American Ales Circa 1900

History by the Glass by | Dec 2012 | Issue #71

Last month, we explored the story behind Vassar Ale. We’re staying in the United States again this month, taking a look at beers from another New York brewery, Amsdell of Albany.

Albany was the United States’ first brewing capital. Its position on the navigable Hudson River at the junction with the Erie Canal was a huge advantage in the days before railways. By the middle of the 19th century, the town was stuffed with breweries, keen to cash in on the renown of Albany Ales. One of the largest was Amsdell.

Luckily, two of their brewing logs have been preserved, one from 1900/1901 and another from 1904/1905. They reveal the continuing influence of British brewing. The term IPA was first recorded in the 1830s, well after American independence, yet Amsdell was brewing one in 1905. Look what else is in there: a Scotch Ale. Fifty years earlier, no one brewed Scotch Ale in Albany.

It’s not just a British influence that’s apparent. There are aspects of Amsdell’s practices that betray exposure to German brewing. The most obvious is the use of Balling for gravity measurements, though sometimes they are also given in the typically British system of pounds per barrel.

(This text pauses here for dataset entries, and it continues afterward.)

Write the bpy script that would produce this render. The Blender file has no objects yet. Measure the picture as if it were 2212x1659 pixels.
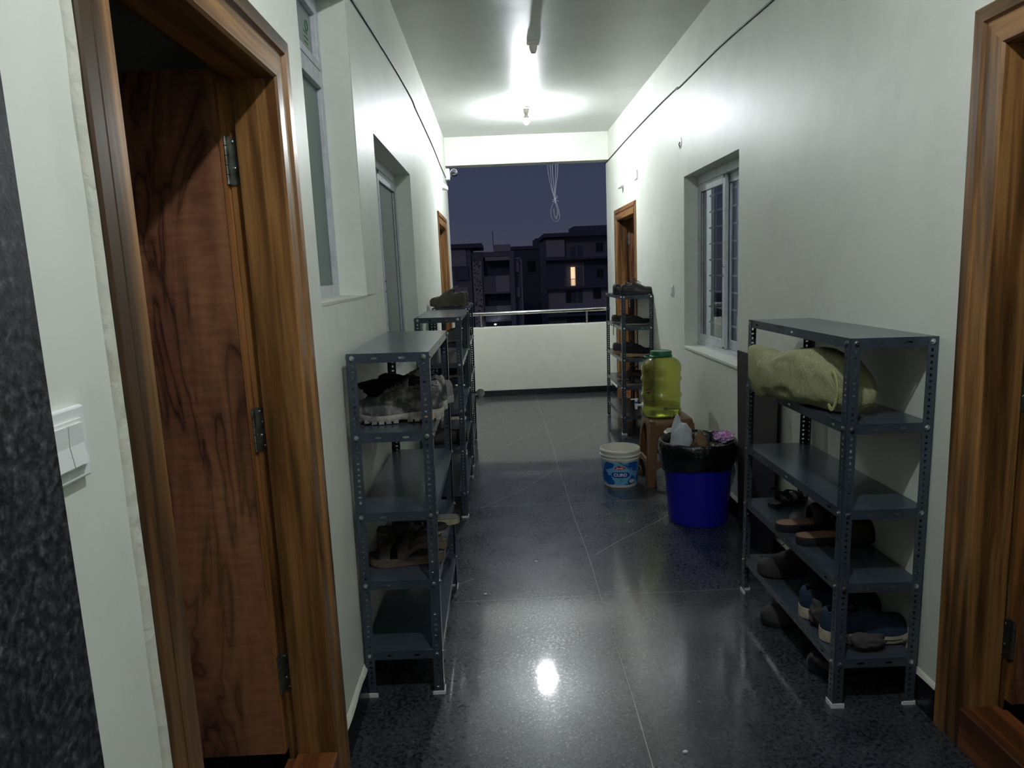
import bpy, bmesh, math, random
from mathutils import Vector, Matrix, noise
R = math.radians
PI = math.pi
random.seed(7)
COL = bpy.context.scene.collection

# ---------------------------------------------------------------- colours and materials
def S(r, g, b):
    f = lambda c: (c/255/12.92) if c/255 <= .04045 else ((c/255+.055)/1.055)**2.4
    return (f(r), f(g), f(b), 1)

MATS = {}
def mat(name, col=(200, 200, 200), rough=.5, metal=0., spec=.5, emis=None, estr=0, trans=0., ior=1.45,
        coat=0., bump=None, vary=None, alpha=1., sub=0., sheen=0.):
    """bump=(scale, strength, detail); vary=(scale, second colour, low, high)"""
    if name in MATS: return MATS[name]
    m = bpy.data.materials.new(name); m.use_nodes = True
    nt = m.node_tree; b = nt.nodes['Principled BSDF']
    b.inputs['Base Color'].default_value = S(*col)
    b.inputs['Roughness'].default_value = rough
    b.inputs['Metallic'].default_value = metal
    b.inputs['Specular IOR Level'].default_value = spec
    b.inputs['IOR'].default_value = ior
    b.inputs['Transmission Weight'].default_value = trans
    b.inputs['Coat Weight'].default_value = coat
    b.inputs['Coat Roughness'].default_value = .15
    b.inputs['Alpha'].default_value = alpha
    b.inputs['Sheen Weight'].default_value = sheen
    if emis:
        b.inputs['Emission Color'].default_value = S(*emis)
        b.inputs['Emission Strength'].default_value = estr
    tc = None
    if bump or vary:
        tc = nt.nodes.new('ShaderNodeTexCoord')
    if bump:
        n = nt.nodes.new('ShaderNodeTexNoise'); n.inputs['Scale'].default_value = bump[0]
        n.inputs['Detail'].default_value = bump[2] if len(bump) > 2 else 4
        bp = nt.nodes.new('ShaderNodeBump'); bp.inputs['Strength'].default_value = bump[1]
        bp.inputs['Distance'].default_value = bump[3] if len(bump) > 3 else .01
        nt.links.new(tc.outputs['Object'], n.inputs['Vector'])
        nt.links.new(n.outputs['Fac'], bp.inputs['Height'])
        nt.links.new(bp.outputs['Normal'], b.inputs['Normal'])
    if vary:
        n2 = nt.nodes.new('ShaderNodeTexNoise'); n2.inputs['Scale'].default_value = vary[0]
        n2.inputs['Detail'].default_value = 6; n2.inputs['Roughness'].default_value = .65
        r = nt.nodes.new('ShaderNodeValToRGB')
        r.color_ramp.elements[0].position = vary[2]; r.color_ramp.elements[0].color = S(*col)
        r.color_ramp.elements[1].position = vary[3]; r.color_ramp.elements[1].color = S(*vary[1])
        nt.links.new(tc.outputs['Object'], n2.inputs['Vector'])
        nt.links.new(n2.outputs['Fac'], r.inputs['Fac'])
        nt.links.new(r.outputs['Color'], b.inputs['Base Color'])
    MATS[name] = m
    return m

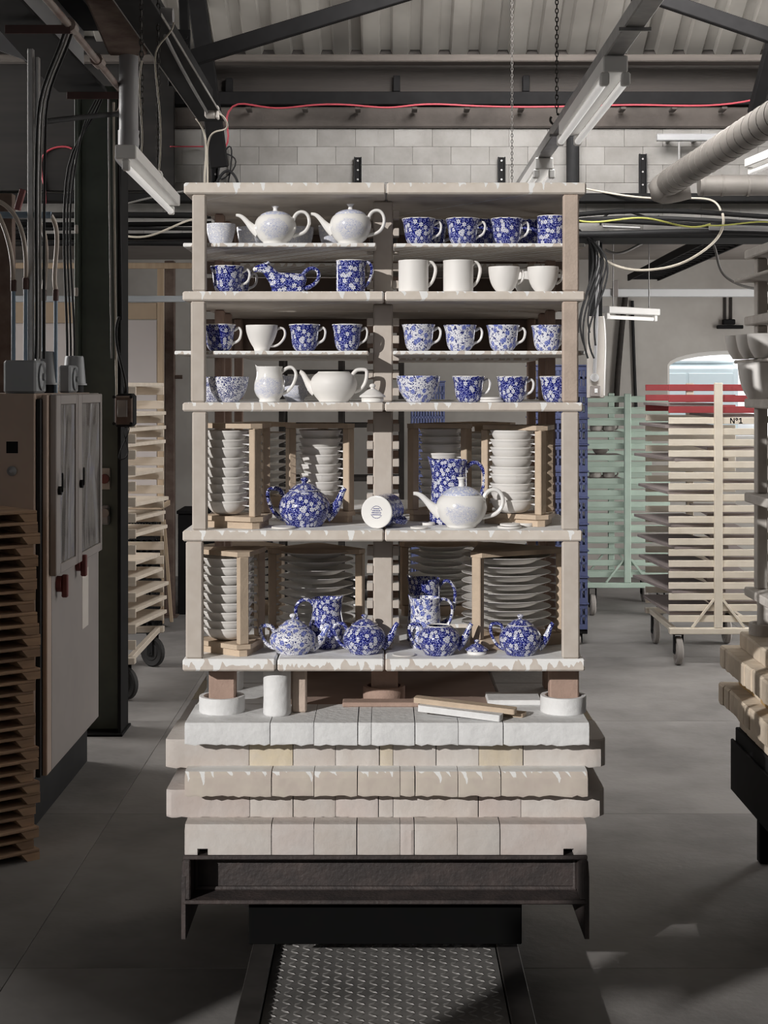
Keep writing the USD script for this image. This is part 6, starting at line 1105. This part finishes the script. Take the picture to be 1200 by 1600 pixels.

71FermentedCulture2Then there’s Kräusening. As you might guess from the name, it’s very much a German technique. After cooling, 50 to 70 barrels of the wort were taken to be used as Kräusen in an earlier brew that had almost finished fermenting. The idea was to restart fermentation to condition the beer. British practice was quite different: Casks were primed with a gallon of high-gravity sugar solution (around 1140º SG) per 36-gallon barrel at racking time.

There’s one area where Amsdell’s beers are very different: At mostly one hour or less, the boil times are extremely short. Beers were rarely boiled for less than 1.5 hours in Britain, and for later runnings, it was commonly two or even three hours.

Parti-gyling is, with a single exception, absent from Amsdell’s records. It was very common in Britain, with some breweries rarely brewing anything entire gyle. The explanation probably lies with the differing product ranges on either side of the Atlantic, rather than technical considerations. British brewers typically made several Pale Ales and Stouts of different strengths. Parti-gyling was an efficient way of producing these beers, especially ones brewed in small quantities. Amsdell, which mostly produced a single beer in each style, had no need to parti-gyle.

Some of Amsdell’s beers look similar to those being brewed in London. XX Ale is like an X Ale (standard Mild Ale), both in terms of gravity and hopping. Winter Stock resembles a KK Ale or draft Burton Ale, one of the standard beers in a London pub. Diamond is much like a KKK Ale (or strong Burton). However, Amsdell’s Stock Ales are lighter in color, as by 1900, London brewers were darkening their Burtons with brewing sugar. The Scotch Ale isn’t a million miles away from Younger’s No. 3, the classic mid-strength Edinburgh Ale.

The outliers are IPA and Porter. In London, no one had brewed Porter with a gravity in the 1070s since the 18th century. Amsdell’s Porter more resembles a London Single Stout. The IPA also has a higher gravity than would have been found in Britain, where 1060 to 1065 was typical. On the other hand, the level of attenuation and hopping rate of Amsdell’s IPA were lower than in Britain. These factors would have made the American beer fuller and sweeter than British examples.

The continued connection between American and British ales throughout the 19th century is unexpected but fascinating. It wouldn’t last much longer. World War I and Prohibition would soon drive a wedge between the two brewing cultures.